War artist Trinh Kim Vinh contributed to the Vietnamese resistance in both of the nation’s wars in the 20th century. Her willingness to confront danger distinguished her as a resistance artist, particularly when she was a young woman during the First Indochina war, the battle against Indochina’s French colonisers.

Her daring extended into the Vietnam war – or the American war, as it is known in Vietnam – when she joined jungle operations to sketch soldiers, juggling that work with her duties as head of the drawing department at the Vietnam Fine Arts College.
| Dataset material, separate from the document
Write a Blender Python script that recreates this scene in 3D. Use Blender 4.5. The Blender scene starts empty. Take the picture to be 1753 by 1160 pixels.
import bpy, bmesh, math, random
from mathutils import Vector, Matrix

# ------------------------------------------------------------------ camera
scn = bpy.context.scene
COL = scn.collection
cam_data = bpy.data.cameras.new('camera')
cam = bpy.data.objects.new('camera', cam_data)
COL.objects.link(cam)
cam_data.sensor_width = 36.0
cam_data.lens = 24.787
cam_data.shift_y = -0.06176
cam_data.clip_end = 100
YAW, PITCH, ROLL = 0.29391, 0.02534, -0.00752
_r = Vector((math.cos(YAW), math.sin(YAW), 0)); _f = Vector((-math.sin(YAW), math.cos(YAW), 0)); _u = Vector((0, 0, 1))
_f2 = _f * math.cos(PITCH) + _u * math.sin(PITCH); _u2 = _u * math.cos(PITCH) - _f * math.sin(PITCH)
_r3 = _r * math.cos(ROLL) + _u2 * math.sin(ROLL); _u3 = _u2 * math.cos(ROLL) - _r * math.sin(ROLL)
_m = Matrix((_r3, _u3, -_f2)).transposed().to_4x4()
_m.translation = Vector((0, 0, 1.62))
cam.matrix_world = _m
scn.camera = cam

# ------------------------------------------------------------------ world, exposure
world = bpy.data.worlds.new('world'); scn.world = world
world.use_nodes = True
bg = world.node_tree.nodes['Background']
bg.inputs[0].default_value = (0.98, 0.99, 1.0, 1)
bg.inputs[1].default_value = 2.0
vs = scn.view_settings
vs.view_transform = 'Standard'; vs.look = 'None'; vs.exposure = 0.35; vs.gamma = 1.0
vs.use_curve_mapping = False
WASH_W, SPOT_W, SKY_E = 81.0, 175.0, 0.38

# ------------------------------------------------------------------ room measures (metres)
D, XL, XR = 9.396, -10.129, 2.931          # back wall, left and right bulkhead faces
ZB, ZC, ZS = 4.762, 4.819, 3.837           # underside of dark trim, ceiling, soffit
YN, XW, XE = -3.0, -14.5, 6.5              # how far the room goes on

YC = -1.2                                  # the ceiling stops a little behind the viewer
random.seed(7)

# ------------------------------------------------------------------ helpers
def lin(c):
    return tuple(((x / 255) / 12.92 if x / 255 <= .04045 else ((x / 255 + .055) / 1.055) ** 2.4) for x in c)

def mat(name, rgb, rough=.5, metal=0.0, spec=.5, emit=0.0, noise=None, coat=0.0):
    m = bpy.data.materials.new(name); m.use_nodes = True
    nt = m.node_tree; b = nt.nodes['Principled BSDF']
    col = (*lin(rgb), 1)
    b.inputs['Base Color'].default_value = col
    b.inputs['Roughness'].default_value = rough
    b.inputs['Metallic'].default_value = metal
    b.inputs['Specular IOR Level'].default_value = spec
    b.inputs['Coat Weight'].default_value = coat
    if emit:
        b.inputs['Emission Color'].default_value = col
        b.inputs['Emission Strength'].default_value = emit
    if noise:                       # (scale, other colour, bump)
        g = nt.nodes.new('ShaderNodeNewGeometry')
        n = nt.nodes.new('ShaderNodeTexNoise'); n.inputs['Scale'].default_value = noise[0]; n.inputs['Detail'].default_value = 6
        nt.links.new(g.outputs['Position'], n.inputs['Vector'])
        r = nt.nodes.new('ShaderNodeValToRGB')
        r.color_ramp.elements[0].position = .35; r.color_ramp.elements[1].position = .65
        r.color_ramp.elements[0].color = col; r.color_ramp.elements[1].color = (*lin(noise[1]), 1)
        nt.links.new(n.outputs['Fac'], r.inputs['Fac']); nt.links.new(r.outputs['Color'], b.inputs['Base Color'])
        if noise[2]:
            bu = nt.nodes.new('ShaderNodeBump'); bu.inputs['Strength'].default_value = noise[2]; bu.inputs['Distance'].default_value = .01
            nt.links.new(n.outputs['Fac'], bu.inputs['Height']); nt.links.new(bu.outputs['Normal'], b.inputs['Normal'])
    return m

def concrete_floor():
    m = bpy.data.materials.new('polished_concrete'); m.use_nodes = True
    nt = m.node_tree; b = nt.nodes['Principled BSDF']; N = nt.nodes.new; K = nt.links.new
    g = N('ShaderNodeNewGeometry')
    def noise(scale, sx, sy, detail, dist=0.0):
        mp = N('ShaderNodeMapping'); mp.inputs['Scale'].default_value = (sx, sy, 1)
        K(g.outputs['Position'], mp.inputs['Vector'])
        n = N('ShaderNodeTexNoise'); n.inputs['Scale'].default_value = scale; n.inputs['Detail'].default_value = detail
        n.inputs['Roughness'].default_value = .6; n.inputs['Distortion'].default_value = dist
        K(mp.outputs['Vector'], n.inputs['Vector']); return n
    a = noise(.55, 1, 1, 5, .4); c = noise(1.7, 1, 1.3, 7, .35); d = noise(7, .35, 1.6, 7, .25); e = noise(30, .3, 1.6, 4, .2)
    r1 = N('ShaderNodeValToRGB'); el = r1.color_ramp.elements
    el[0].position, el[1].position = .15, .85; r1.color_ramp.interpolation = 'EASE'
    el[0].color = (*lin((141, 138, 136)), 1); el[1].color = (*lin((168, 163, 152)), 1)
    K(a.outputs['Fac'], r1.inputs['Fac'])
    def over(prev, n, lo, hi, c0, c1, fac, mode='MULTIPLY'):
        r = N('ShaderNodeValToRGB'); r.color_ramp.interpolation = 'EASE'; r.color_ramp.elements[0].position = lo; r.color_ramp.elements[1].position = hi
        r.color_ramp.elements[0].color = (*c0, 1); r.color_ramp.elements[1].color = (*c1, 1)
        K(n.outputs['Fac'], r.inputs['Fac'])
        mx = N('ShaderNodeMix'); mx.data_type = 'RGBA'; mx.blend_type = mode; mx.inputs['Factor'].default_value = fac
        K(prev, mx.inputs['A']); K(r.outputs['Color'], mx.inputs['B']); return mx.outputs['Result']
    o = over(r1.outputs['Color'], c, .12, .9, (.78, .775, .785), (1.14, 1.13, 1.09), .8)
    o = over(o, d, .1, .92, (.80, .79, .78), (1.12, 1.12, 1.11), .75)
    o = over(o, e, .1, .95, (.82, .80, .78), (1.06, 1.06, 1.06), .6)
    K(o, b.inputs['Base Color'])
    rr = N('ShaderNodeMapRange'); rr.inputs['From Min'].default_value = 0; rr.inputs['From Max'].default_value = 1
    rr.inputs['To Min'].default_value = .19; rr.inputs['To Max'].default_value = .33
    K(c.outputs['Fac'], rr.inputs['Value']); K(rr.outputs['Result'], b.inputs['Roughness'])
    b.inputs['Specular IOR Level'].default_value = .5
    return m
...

A painting of a female soldier by Trinh Kim Vinh (1964). Photo: Witness Collection

“I was the only female artist of that time who dared to take field trips to paint,” she told Witness Collection researchers. “It was not easy to go to such places, but I was eager to go. Other people were afraid of bombs and bullets. I was young then, so I was afraid of nothing.”

In Phuoc Long, on the Cambodian border, war artist Vo Xuong painted a female nurse protecting a wounded soldier sheltering in a bunker. “The nurse and the soldier were inside a bunker; she picked up a gun and fought,” Vo Xuong remembers. “In wartime, nurses had to know how to fight.”

As for American women, they were finally admitted to US military academies in 1976, a year after the Vietnam conflict ended.